Çin’in artan silahlanmasına karşı Asya-Pasifik’te, ABD öncülüğünde yeni bir “çevreleme” stratejisinin geliştirildiği gözlemleniyor. 2007 yılında ABD, Avustralya, Hindistan ve Japonya tarafından bir diyalog forumu olarak başlatılan QUAD ittifakı (Quadrilateral Security Dialogue) bu çabanın başında yer alıyor. Yaklaşık on yıl aktif bir tutum sergilemeyen QUAD ittifakı, Çin’e karşı sert bir dış politika uygulayan Trump yönetimi tarafından 2017’de revize edildi ve askerî ittifaka dönüştürüldü. 3-6 Kasım 2020 tarihinde QUAD üyesi ülkeler, bölgesel gerilimlerin arttığı bir dönemde ittifakın gerçekleştirdiği en büyük tatbikat olan Malabar tatbikatını düzenledi.
QUAD’ın yanı sıra, Asya-Pasifik’teki güç dengesini değiştirecek en büyük adımlardan biri, 15 Eylül 2021 tarihinde Birleşik Krallık, ABD ve Avustralya arasında imzalanan güvenlik anlaşması AUKUS Paktı’nın kurulmasıyla atıldı. Çin’in Asya bölgesinde ve Pasifik Okyanusu’nda artan etkisine karşı koymayı amaçlayan paktın en dikkat çekici özelliği, anlaşma çerçevesinde Avusturalya’ya nükleer enerjiyle çalışan denizaltıların temin edilmesi oldu. Ayrıca AUKUS Paktı’nın oluşturulmasından çok kısa bir süre sonra, QUAD ittifakının ilk yüz yüze buluşmasını 24 Eylül 2021 tarihinde Washington’da gerçekleştirmesi de ABD öncülüğünde bölge ülkelerinin Çin’e karşı atacakları adımları sertleştireceğini ve bölgedeki gerilimin daha da artacağının göstergesi niteliğinde .
Bütün bu gelişmeler ışığında konumu ve önemi itibari ile Tayvan’ın Asya-Pasifik’te yaşanan güç mücadelesinin kilit ülkelerinden biri olacağını söylemek mümkün. Pelosi ziyareti ve Çin’in bu ziyarete karşılık attığı adımlar tarafların birbirlerini tartması olarak yorumlanabilir. Ancak mevcut uluslararası konjonktürde krizin savaşa dönüşmesi pek olası gözükmüyor.
Küresel Ekonomide Yeni Kriz İhtimali: Çip Tedariğinin Aksaması
Dünya henüz Rusya-Ukrayna Savaşı’nın şokunu atlatamadan Tayvan, Çin ve ABD üçgeninde yaşanan yepyeni bir kriz ile karşı karşıya geldi. 24 Şubat 2022 tarihinde başlayan Rusya-Ukrayna Savaşı sonrasında, küresel anlamda, enerji ve gıda fiyatlarında ciddi bir artış yaşanmış, başta Avrupa ülkeleri olmak üzere küresel ekonomi bunun sonuçları ile yüzleşmişti.
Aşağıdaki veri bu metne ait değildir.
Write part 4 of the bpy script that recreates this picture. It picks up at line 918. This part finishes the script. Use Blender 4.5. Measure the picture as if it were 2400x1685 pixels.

Çin’in olası bir Tayvan müdahalesi küresel ekonomideki bu bozulmayı daha da geriye götürebilecek nitelikte. Nitekim dünyanın en büyük çip üreticisi Tayvan, Taiwan Semiconductor Manufacturing Company (TSMC) başta olmak üzere birçok çip üreten şirkete sahip ve en önemlisi bu çipleri rakiplerine göre çok daha kaliteli, daha hızlı ve daha kullanışlı olarak üretebiliyor. Küresel çip ihtiyacının yaklaşık %65’ini üreten Tayvan’ın üretim yapamaz hâle gelmesi veya dünya ile ticaretinin kesilmesi olasılığı hâlihazırda fırtınalı bir süreçten geçmekte olan küresel ekonomiyi daha derin bir krize sürükleyebilir.